Но путь к истине долгий. Один из моих лозунгов: человек остается начинающим в течение 1000 дней, он находит истину после 10000 дней практики.

Люди, изучавшие искусство безоружных поединков в древнем Китае, должны были пройти девятилетний курс тренировки: 3 года учиться как стоять, 3 года учиться как ходить и три года учиться как сжимать кулаки. Сегодня в Кекусинкай мы учим этим трем основам одновременно. Тем не менее, только одному или двум из 100 удается добиться такого мастерства, чтобы получить титул шодан в течение года.

Но настоящие трудности наступают после начальной стадии.
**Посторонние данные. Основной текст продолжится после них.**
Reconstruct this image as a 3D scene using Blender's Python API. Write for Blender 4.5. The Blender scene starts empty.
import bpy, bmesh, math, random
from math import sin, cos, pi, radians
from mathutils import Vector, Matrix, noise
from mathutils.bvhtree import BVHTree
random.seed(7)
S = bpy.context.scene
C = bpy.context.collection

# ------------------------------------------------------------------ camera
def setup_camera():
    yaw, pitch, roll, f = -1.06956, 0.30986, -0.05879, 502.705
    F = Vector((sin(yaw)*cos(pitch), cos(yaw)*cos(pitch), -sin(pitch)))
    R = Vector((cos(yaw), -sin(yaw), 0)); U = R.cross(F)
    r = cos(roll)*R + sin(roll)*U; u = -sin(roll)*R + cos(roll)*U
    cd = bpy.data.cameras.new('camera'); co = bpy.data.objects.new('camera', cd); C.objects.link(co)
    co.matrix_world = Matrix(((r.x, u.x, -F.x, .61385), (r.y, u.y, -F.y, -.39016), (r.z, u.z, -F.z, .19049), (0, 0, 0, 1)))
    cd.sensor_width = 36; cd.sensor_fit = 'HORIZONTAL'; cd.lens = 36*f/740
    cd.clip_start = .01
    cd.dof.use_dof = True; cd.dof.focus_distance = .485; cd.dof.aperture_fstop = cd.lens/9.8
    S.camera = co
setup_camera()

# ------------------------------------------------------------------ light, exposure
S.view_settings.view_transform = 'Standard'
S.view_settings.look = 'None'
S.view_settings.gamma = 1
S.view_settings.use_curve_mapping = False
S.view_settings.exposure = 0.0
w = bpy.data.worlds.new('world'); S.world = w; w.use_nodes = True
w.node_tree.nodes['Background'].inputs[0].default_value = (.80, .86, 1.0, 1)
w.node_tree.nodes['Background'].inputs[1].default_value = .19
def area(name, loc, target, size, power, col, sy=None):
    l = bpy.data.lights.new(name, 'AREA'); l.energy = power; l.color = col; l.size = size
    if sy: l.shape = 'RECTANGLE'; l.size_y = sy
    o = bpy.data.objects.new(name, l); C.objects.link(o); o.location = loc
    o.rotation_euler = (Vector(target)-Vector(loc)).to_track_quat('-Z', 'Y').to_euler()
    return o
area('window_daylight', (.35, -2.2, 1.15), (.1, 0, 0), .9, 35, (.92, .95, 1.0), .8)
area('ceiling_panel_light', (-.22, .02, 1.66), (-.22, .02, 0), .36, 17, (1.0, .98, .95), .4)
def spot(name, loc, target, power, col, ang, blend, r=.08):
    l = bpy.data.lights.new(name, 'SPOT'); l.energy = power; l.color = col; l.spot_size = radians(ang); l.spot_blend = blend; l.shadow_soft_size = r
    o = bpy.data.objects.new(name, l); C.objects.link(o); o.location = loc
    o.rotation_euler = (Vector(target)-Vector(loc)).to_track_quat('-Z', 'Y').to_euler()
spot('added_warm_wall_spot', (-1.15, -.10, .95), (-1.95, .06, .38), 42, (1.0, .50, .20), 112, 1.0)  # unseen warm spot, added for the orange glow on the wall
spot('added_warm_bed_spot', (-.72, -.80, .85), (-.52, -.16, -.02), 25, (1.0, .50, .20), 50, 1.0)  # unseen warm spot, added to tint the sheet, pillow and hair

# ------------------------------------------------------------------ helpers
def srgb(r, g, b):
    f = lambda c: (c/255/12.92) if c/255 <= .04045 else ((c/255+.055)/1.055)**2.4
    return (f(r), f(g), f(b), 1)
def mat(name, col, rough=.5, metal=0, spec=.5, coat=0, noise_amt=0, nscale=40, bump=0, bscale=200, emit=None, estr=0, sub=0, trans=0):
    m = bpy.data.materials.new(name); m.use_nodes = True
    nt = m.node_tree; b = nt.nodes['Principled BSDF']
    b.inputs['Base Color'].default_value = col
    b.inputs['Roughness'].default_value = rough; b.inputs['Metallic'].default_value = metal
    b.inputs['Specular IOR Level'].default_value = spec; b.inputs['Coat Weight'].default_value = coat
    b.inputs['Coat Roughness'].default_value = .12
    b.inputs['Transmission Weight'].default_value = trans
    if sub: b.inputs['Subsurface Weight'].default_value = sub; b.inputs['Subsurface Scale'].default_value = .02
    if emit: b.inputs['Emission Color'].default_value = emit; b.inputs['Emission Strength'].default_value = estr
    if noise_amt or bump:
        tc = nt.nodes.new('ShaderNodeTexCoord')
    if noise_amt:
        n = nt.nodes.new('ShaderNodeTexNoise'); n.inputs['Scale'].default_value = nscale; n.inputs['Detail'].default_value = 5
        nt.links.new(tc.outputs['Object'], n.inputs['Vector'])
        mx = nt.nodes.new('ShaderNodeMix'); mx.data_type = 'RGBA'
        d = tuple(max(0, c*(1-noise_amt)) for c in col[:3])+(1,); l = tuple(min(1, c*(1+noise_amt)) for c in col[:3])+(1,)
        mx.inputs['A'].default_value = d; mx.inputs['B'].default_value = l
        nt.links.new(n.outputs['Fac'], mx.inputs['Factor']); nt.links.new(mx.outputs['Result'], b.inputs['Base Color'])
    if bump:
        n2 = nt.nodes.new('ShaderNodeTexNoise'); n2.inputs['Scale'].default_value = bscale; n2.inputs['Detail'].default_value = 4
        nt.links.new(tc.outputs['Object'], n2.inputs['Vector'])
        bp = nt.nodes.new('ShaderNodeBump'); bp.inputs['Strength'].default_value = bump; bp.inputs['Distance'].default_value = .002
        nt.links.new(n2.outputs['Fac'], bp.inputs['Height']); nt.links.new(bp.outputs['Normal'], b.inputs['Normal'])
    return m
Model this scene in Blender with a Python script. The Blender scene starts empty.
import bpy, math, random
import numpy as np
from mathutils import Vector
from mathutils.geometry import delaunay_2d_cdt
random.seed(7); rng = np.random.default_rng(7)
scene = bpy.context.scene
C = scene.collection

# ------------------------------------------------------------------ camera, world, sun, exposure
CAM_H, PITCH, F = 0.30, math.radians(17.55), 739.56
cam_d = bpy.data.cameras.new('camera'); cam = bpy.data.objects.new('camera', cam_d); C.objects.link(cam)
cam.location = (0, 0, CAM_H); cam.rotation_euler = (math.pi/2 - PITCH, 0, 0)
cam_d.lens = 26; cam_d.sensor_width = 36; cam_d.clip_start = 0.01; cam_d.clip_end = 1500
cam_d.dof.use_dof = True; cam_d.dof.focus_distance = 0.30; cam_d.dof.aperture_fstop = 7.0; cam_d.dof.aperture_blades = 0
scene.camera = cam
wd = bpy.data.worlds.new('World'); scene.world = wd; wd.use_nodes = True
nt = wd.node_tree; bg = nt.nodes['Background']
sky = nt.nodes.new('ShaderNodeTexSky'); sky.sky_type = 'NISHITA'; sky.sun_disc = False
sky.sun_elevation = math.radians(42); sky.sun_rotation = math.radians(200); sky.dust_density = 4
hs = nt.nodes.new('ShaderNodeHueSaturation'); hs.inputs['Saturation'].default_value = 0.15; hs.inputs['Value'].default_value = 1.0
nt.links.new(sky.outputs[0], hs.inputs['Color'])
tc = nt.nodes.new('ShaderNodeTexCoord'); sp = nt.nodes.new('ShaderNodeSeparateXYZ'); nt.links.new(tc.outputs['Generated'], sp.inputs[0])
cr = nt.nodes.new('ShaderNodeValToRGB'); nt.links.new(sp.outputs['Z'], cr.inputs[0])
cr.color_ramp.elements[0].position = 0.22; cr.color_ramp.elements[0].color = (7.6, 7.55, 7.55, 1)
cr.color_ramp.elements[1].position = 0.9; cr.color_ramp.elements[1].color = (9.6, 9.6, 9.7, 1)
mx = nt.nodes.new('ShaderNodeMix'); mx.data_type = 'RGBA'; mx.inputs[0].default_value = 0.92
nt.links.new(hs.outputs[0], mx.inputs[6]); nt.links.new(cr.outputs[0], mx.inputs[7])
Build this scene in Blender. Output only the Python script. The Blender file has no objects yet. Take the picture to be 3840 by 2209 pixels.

Каратист не встречается больше с противниками своего уровня мастерства. Он участвует в схватках с более старшими, которые духовно и технически превосходят его. Они определяют пределы, которые молодой человек должен преодолевать ежедневно, если он хочет добиться успеха. Именно на этом трудном этапе мы теряем учеников, которые оказываются не в состоянии выдержать напряженный ритм тренировки направления Кекусинкай. Они падают духом или уходят по ряду причин. Некоторые просто не выдерживают.

Другие начинают бояться боя, схваток. Некоторые с талантом и способностями соблазняются другими школами каратэ, где им обеспечены первые степени, даже если у них только шодан или нидан в Кекусинкай. Кое-кто опускается еще ниже. Занятия каратэ укрепляют и развивают тело. Это делает каратистов привлекательными для женщин и необходимыми в качестве защитников. Но часто случается и так, что люди с развитым телом, но с недостаточно развитым сознанием, становятся подонками в преступном мире и теряют себя в так называемой легкой жизни с женщинами, напитками и азартными играми.

Их падение тем более трагично, что в одно время они могли бы добиться успеха на правильном пути. Если бы они были стойкими, они бы стремились раздвинуть свои пределы и смогли бы достичь состояния освобождения, которое является конечной истиной, называемой совершенством не только в приемах каратэ, но и в душевном равновесии и единстве, а также моральном поведении.